Exercise aim:
Search the listing below for the string "from" and show each line that contains it.

Data lines:
________________
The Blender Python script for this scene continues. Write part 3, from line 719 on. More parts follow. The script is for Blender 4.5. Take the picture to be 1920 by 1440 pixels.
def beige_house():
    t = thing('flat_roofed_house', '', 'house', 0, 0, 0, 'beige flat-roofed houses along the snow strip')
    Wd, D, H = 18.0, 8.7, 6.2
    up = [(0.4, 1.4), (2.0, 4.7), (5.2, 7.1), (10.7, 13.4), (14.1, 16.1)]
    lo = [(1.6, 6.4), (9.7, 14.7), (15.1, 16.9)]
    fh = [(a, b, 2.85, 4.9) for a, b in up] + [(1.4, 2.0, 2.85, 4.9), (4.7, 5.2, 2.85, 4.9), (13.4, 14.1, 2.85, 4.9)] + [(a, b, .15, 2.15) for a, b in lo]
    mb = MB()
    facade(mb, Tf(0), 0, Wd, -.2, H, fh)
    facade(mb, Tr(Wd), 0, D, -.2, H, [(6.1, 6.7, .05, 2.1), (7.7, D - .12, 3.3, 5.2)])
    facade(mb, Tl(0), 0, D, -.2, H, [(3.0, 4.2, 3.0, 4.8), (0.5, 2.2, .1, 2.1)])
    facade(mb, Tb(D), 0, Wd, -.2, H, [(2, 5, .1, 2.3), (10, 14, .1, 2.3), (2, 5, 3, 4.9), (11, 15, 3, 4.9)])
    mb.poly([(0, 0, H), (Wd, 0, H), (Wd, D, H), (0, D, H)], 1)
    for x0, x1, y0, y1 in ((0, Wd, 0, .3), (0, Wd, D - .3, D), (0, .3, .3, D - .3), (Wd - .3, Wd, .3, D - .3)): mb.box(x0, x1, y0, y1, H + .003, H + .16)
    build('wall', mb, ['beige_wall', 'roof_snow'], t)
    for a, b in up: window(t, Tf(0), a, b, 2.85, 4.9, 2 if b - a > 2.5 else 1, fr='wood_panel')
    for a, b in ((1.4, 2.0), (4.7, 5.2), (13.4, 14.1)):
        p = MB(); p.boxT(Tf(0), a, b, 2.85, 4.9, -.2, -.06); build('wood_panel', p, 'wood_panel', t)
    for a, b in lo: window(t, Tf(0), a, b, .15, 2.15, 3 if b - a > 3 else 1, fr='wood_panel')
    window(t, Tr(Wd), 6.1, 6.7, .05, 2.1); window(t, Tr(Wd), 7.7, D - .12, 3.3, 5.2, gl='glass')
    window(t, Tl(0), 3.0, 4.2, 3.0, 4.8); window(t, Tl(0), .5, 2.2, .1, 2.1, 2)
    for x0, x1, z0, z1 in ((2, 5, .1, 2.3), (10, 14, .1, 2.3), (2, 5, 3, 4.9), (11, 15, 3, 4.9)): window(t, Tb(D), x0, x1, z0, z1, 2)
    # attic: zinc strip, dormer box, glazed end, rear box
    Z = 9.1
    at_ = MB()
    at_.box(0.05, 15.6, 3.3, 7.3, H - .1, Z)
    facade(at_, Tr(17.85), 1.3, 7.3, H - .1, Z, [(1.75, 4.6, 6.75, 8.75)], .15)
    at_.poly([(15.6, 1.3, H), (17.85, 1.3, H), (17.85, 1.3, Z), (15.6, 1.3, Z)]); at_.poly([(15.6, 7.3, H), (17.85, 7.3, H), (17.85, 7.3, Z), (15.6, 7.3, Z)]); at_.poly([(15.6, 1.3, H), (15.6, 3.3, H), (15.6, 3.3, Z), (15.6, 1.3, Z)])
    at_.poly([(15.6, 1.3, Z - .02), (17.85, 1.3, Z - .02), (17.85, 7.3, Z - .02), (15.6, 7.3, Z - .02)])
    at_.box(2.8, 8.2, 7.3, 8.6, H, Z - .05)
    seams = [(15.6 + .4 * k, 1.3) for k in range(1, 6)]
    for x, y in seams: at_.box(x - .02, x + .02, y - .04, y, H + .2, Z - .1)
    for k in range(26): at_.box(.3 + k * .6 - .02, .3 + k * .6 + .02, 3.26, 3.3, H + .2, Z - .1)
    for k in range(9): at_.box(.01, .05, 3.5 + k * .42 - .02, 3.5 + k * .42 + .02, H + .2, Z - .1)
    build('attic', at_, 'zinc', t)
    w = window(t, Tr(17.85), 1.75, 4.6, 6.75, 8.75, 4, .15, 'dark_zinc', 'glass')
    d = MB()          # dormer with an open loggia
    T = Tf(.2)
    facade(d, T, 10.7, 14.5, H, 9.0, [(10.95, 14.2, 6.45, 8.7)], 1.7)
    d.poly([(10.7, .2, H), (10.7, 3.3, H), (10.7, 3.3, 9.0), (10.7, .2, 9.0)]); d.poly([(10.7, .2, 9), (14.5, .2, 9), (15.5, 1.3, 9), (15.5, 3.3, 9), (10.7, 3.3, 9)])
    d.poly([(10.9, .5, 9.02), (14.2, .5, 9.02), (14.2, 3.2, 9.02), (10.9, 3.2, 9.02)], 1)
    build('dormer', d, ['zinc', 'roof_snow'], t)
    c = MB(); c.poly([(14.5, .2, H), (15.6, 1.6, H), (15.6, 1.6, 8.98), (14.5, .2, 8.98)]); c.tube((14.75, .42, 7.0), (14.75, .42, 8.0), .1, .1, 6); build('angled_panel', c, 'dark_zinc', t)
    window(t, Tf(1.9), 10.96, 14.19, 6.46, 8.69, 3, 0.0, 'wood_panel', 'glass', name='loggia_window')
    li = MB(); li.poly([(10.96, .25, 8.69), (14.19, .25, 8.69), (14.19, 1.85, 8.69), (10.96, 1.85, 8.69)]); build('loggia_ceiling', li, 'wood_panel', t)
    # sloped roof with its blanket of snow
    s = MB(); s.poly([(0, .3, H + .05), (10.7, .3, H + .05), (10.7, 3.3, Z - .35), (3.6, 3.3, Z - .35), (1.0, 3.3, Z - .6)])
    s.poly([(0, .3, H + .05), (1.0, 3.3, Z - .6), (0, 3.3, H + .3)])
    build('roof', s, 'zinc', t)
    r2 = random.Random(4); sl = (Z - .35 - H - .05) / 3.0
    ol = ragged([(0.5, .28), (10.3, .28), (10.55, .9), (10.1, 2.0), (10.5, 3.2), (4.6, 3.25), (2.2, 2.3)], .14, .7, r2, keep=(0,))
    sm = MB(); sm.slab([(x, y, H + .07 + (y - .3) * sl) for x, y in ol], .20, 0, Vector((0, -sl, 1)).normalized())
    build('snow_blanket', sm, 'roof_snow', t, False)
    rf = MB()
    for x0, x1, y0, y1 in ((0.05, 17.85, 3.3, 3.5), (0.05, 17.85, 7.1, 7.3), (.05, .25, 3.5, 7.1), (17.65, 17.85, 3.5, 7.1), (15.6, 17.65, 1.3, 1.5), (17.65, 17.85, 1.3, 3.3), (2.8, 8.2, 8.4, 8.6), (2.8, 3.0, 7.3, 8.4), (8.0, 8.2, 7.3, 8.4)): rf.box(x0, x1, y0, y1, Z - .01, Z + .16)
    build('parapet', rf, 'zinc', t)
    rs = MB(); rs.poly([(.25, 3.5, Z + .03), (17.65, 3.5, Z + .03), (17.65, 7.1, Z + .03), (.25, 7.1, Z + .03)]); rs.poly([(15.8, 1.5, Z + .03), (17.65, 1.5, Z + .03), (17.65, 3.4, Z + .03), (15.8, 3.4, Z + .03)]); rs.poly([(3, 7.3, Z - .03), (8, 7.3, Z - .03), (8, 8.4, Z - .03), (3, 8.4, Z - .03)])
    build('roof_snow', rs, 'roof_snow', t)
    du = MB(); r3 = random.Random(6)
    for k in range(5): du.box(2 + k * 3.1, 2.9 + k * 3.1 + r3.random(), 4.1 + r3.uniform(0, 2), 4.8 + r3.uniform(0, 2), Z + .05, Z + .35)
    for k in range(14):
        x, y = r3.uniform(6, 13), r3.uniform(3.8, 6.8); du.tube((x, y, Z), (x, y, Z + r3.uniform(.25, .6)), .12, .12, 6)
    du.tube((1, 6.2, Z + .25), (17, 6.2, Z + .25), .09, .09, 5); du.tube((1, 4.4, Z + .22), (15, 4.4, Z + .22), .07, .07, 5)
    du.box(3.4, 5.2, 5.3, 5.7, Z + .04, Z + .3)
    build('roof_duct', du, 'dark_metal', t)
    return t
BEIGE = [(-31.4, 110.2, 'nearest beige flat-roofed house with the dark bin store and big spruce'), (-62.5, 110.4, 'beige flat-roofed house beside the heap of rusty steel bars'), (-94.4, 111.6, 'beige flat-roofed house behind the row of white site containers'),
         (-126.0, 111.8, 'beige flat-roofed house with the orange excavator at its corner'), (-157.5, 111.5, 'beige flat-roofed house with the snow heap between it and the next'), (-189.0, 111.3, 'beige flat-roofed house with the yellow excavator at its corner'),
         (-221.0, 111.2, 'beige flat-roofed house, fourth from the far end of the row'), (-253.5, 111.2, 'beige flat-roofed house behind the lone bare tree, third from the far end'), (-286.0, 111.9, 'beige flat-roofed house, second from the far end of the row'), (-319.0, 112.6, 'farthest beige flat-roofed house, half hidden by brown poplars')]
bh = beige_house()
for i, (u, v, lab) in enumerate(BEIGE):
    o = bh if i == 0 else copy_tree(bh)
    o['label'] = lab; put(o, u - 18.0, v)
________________
Finished answer:
The Blender Python script for this scene continues. Write part 3, from line 719 on. More parts follow. The script is for Blender 4.5. Take the picture to be 1920 by 1440 pixels.
         (-221.0, 111.2, 'beige flat-roofed house, fourth from the far end of the row'), (-253.5, 111.2, 'beige flat-roofed house behind the lone bare tree, third from the far end'), (-286.0, 111.9, 'beige flat-roofed house, second from the far end of the row'), (-319.0, 112.6, 'farthest beige flat-roofed house, half hidden by brown poplars')]